Eight Planets Found That May Support Life
Amazingly, astronomers have discovered eight new planets revolving their stars in the "Goldilocks zone" that is "neither too hot nor too cold for water and possibly life to exist", according to cnn.com.
The finding thus shows that there are double the number of planets that are close to the Earth and are in the "habitable zones" of their stars.
Among the eight planets, there are exactly two that are as close to the earth as any other found outside the solar system, say the astronomers to the 225th meeting of the American Astronomical Society in Seattle, Washington.
"Most of these planets have a good chance of being rocky, like Earth," said lead author Guillermo Torres of the Harvard-Smithsonian Center for Astrophysics, according to dailymail.com.
NASA's planet-hunting Kepler mission has found all the eight planets. However, they are all too small to be validated with a comparative scale of the mass, so scientists used a computer program called BLENDER to check whether their statistics can qualify them to be planets.

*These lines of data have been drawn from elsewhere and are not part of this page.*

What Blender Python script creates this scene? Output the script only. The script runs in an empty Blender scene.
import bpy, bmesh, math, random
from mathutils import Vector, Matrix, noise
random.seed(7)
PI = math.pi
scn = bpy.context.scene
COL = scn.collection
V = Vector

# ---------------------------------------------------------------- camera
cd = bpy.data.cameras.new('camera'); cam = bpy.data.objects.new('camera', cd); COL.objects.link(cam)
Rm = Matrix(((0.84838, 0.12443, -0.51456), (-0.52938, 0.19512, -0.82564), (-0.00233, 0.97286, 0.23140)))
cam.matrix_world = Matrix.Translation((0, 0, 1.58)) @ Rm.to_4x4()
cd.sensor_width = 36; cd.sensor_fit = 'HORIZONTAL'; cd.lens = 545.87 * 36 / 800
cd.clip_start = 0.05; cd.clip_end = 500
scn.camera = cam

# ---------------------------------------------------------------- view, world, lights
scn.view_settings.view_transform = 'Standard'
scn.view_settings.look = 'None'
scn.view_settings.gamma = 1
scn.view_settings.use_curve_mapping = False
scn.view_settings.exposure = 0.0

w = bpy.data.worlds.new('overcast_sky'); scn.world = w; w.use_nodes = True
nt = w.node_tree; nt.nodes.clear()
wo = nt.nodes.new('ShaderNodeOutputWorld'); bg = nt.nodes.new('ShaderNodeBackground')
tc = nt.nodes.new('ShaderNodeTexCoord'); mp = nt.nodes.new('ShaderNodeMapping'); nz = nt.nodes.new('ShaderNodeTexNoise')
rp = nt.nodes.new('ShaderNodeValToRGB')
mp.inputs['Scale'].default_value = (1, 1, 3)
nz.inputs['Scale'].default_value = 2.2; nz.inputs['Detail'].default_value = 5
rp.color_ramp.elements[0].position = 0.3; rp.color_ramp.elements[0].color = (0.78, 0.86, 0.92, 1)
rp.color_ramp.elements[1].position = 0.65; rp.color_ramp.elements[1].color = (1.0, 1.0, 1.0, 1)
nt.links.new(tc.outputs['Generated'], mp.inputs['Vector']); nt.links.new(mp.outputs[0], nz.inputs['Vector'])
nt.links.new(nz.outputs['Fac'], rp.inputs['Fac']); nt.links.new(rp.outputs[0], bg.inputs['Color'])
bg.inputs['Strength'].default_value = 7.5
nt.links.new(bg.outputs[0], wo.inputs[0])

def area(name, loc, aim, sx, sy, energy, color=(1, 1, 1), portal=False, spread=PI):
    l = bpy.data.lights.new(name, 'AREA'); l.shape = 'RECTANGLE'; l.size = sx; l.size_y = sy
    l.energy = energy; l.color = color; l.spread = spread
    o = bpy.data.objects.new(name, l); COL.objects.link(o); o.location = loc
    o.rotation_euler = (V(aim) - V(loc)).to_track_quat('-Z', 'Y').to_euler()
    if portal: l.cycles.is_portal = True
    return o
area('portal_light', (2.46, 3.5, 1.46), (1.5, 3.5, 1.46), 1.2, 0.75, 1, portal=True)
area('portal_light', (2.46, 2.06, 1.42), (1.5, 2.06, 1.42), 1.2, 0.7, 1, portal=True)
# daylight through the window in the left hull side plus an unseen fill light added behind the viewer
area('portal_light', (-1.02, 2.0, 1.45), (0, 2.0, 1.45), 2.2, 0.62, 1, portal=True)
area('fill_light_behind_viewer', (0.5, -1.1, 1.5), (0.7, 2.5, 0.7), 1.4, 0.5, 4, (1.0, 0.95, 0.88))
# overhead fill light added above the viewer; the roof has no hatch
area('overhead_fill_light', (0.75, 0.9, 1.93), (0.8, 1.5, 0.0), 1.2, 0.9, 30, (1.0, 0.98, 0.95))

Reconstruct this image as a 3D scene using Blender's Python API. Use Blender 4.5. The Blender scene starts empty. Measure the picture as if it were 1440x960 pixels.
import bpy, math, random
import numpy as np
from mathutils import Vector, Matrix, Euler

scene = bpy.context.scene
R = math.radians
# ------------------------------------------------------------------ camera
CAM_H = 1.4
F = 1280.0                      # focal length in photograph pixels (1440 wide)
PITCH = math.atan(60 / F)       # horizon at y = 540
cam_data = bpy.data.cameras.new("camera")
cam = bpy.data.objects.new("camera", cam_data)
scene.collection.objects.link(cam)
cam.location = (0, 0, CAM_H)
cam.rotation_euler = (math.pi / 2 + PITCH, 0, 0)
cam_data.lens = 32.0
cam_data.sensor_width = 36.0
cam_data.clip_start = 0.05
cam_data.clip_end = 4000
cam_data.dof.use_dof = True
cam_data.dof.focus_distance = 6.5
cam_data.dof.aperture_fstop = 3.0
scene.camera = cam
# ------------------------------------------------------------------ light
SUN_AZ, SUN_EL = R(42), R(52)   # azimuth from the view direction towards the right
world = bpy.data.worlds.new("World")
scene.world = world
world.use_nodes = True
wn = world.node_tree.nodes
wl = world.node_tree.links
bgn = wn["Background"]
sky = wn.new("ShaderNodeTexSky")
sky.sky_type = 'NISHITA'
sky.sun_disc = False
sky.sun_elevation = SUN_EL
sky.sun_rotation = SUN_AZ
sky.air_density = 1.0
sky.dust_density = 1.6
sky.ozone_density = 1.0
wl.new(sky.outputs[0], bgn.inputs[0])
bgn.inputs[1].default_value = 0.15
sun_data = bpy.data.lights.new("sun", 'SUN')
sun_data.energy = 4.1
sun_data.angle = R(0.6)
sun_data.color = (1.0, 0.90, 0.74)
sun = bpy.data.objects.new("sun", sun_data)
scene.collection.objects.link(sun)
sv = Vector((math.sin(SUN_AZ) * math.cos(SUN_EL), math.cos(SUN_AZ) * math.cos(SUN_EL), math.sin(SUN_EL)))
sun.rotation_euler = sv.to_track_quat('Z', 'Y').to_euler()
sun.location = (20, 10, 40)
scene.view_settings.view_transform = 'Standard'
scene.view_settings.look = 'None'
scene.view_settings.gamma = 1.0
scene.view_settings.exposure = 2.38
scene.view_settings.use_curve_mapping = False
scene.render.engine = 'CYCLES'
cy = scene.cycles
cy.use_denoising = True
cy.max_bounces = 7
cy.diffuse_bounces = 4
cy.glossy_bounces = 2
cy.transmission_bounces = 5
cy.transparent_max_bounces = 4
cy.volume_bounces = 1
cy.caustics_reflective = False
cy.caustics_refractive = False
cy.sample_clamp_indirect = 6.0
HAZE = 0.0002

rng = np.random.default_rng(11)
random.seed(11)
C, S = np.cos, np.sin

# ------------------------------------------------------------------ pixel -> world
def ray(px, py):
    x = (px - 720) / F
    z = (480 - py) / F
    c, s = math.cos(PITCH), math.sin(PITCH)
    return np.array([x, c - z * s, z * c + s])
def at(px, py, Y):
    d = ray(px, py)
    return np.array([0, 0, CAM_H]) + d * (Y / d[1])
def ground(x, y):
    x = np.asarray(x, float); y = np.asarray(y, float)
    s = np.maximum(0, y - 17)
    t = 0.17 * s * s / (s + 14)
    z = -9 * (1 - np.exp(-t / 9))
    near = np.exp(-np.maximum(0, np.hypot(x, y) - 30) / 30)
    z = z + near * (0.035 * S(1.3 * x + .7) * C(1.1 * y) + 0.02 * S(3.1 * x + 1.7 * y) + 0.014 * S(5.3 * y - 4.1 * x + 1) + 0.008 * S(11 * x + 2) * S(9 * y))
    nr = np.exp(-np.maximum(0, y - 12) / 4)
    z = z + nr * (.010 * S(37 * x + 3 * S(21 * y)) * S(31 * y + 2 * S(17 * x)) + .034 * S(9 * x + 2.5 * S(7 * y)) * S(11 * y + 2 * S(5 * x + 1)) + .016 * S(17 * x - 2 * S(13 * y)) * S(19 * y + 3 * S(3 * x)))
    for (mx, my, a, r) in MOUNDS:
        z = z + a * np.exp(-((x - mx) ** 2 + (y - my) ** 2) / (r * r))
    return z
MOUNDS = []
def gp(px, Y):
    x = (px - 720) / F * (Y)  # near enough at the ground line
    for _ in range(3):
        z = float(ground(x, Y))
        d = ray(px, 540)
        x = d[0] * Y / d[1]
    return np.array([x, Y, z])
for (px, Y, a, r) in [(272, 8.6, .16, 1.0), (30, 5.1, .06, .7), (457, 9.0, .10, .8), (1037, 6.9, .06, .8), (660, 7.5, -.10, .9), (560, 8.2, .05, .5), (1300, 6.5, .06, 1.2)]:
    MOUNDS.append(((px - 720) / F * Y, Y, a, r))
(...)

This is the measure that "has been used previously to validate some of Kepler's most iconic finds, including the first two Earth-size planets around a sun-like star and the first exoplanet smaller than Mercury," it said.
However, even as it is interesting to be aware of the possibility of life in another planet, the look-alikes are too distant to be studied or assessed.
Kepler-438b is at a distance of 470 lightyears from Earth, has a diameter that is 12 percent bigger than Earth, and maintains a 70 percent chance of being rocky, researchers said.
Secondly, Kepler-442b is 1,100 lightyears away. This one is a third larger than Earth, with a three in five chance of being a rocky planet.
"That's a little far away," Caldwell said, "We need to get to Mars first."
"We don't know for sure whether any of the planets in our sample are truly habitable," said second author David Kipping, also of Harvard-Smithsonian. "All we can say is that they're promising candidates."